Maybe it's not until you add in the season pressure that you'll see Cincinnati pulling away.  The Reds are given a second chance.  St. Louis miraculously loses two to the Mets while we win one.  Tie again.  Only now there are only two games left.  Each game is so crucial.  Our ∆POFF number, showing the difference the game will make in our season — is 44.6.  Way beyond anything Philadelphia has seen. 

You've got pain possibility of the highest magnitude here, only now it's going to be pain with irony.  We're playing Philadelphia.  The great losers.  They're out of it now, mangled, on their way from the emergency room to their beds.  The last guys in the world you'd expect to put up a fight.

Well, it's still living drama for us, and here we go, a run in the first and two more in the sixth and, with Jim O'Toole in his groove it looks like we've got it.  We enter the eighth with a win expectation (WE, see http://www.baseball-reference.com/boxes/) of 94%. 

What we Cincinnati fans need is a pain gauge on our arms.  Like a blood pressure cuff.  Something the pain umpire could see.  Thomas, single.  Rojas, walk.  Taylor, single.  Callison comes up and the LI is up to 3.42.  Add that to our game anxiety, the base for every batter, and you get 47.88.  Off the charts.  Acting manager Sisler brings in Billy McCool, our Billy, our savior down the stretch.  He strikes out Callison!  Billy McCool.  Billy McCool.  We roll the name with love.  One more out now, Billy.  Richie Allen.  FAI still up there, at 47.33.

Well, why drag it out.  Allen triples, Johnson doubles, and Philadelphia, that mangled snake, leads 4-3.

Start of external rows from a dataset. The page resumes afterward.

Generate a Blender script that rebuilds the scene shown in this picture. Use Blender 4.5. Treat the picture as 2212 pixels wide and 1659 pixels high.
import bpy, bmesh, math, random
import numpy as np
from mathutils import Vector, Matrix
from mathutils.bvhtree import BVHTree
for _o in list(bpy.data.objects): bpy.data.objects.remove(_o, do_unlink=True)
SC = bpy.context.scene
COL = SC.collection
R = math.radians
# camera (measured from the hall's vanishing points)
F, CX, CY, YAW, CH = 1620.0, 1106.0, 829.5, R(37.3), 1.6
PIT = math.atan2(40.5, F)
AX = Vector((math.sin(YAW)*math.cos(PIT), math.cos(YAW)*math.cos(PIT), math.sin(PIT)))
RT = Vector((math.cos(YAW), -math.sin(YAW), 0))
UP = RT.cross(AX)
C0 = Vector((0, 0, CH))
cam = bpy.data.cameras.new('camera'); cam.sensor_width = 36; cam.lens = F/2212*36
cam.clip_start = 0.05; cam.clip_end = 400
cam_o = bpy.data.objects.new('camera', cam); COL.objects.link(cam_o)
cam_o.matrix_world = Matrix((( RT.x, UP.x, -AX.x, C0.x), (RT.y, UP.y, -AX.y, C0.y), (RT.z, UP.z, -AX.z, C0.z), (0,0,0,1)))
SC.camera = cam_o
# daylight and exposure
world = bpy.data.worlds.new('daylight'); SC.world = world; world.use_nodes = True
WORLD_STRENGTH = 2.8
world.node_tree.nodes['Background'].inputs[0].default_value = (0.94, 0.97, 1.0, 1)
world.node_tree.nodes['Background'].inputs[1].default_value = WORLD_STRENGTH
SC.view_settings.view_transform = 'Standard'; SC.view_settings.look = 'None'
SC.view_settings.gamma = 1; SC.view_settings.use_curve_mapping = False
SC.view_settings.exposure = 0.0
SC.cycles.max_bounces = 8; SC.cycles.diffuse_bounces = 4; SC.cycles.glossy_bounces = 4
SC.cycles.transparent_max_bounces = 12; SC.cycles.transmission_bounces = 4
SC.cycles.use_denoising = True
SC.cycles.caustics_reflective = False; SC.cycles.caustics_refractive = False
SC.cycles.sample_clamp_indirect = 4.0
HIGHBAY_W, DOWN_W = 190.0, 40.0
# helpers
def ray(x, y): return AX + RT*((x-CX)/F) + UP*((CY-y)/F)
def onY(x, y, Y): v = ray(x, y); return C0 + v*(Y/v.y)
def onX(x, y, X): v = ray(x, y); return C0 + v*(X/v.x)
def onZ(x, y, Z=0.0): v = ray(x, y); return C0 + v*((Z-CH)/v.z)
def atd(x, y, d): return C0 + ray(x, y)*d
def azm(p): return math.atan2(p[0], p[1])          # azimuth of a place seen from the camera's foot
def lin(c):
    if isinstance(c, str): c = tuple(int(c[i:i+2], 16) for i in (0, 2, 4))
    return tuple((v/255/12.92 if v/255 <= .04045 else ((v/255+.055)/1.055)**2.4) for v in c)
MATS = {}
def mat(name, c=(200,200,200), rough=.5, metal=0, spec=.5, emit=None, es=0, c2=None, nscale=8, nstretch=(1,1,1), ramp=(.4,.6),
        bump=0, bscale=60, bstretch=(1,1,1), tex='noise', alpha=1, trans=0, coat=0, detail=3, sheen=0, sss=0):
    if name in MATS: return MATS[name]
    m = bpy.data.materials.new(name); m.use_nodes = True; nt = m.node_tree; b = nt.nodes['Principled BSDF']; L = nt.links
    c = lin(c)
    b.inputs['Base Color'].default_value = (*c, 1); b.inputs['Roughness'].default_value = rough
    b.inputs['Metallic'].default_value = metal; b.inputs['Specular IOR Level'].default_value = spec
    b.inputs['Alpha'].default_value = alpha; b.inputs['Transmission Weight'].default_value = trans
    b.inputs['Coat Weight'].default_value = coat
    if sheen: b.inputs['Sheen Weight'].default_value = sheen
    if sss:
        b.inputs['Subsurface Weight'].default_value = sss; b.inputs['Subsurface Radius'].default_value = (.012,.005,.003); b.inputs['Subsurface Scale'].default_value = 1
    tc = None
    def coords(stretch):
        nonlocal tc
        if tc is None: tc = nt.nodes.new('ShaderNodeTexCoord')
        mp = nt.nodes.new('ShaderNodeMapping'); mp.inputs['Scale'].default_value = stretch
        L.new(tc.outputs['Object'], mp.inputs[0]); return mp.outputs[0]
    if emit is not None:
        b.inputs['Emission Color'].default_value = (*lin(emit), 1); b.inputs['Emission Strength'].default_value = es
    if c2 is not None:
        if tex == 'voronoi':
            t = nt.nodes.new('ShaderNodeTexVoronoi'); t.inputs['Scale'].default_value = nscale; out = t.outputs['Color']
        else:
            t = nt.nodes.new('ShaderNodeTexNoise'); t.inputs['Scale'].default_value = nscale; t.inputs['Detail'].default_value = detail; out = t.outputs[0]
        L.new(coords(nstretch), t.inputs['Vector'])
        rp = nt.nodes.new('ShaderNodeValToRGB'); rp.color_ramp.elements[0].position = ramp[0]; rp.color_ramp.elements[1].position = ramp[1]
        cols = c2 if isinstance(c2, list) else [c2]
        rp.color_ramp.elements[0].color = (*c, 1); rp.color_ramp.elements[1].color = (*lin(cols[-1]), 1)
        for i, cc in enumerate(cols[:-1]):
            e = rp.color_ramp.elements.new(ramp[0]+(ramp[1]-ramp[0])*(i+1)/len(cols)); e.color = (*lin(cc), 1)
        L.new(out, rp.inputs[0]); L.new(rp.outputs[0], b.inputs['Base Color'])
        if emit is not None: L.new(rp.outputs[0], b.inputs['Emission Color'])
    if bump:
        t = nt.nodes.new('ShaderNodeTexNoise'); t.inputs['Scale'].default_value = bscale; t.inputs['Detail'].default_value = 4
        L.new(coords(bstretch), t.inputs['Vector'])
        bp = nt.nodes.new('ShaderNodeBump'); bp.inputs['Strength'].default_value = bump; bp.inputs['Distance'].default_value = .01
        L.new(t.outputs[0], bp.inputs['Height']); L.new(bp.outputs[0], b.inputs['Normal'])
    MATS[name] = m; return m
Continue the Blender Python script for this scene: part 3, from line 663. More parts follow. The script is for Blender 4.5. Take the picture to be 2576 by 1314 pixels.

Our ninth inning was made for those whose universe has a place for malice.  There could not have been arranged, in the rotation of batsmen, a combination of names more likely to raise our hopes than "Pinson," "Robinson," and "Johnson."  Or set us up for three deeper jabs of pain.  Pinson grounds out, Robinson grounds out, and Johnson strikes out.  Just when we thought we had had all the downers we could bear the fates — gods, the universe — lift us up so we can be dashed to the ground again.

Where this leaves us in the pain competition I frankly am not sure.  I don't want to claim too much.  I admit that Philadelphia suffered longer.  But I think that Cincinnati suffered so intensely in those last few days that the total, the area under the curve, must be close. 

Try picturing the graph.  Remember that Joe Morgan, in the eyes of Bill James (the father of the new baseball statistics), beat out all the other second basemen by having just two years, 1975 and 1976, way beyond anybody else's years.  The Reds' 1964 graph will look like Morgan's graph.  Two tremendous peaks put him on top.